For residents in states without an income tax—such as Florida, Texas, and Wyoming—deducting state and local sales taxes can be beneficial. Taxpayers can choose between deducting state income taxes or sales taxes. If you're in a no-income-tax state, you have two options to claim the sales tax deduction:
• Use IRS tables to determine your deduction.
• Track your sales tax payments throughout the year, including significant purchases like vehicles or home renovations. Just remember, the total for all state and local taxes is capped at $10,000.

2. Reinvested Dividends

While not a traditional deduction, reinvesting dividends can significantly impact your taxable income. When dividends are reinvested, they increase your tax basis in the investment, reducing your taxable capital gains when you sell. This little-known detail can lead to substantial tax savings.

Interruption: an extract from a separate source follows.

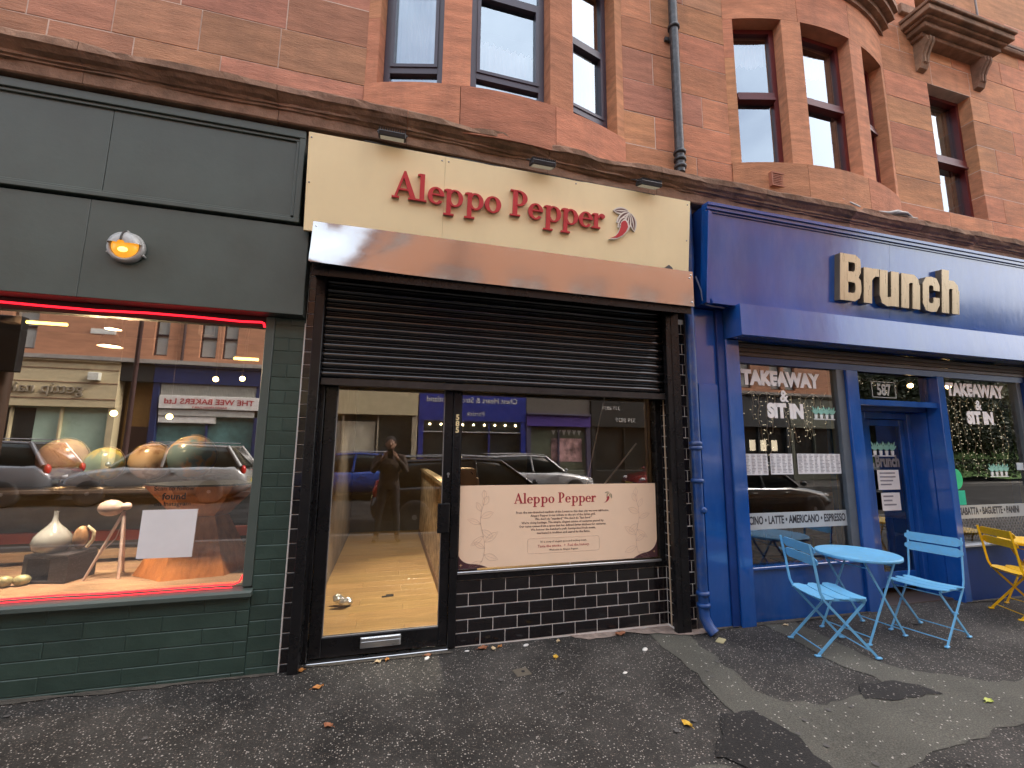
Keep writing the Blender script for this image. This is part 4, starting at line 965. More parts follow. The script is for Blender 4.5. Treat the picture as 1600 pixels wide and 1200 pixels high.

3. Out-of-Pocket Charitable Contributions

Donations extend beyond just cash gifts. Keep track of out-of-pocket expenses incurred while volunteering, such as ingredients for meals or stamps for fundraising. Additionally, if you drive for charity, you can deduct 14 cents per mile. These small expenses can add up and make a difference on your tax return.

4. Student Loan Interest

Previously, only those who directly paid off student loans could claim a deduction. Now, if someone else pays your student loans, the IRS considers it as if you paid it yourself, allowing you to claim up to $2,500 in deductions—provided you’re not claimed as a dependent.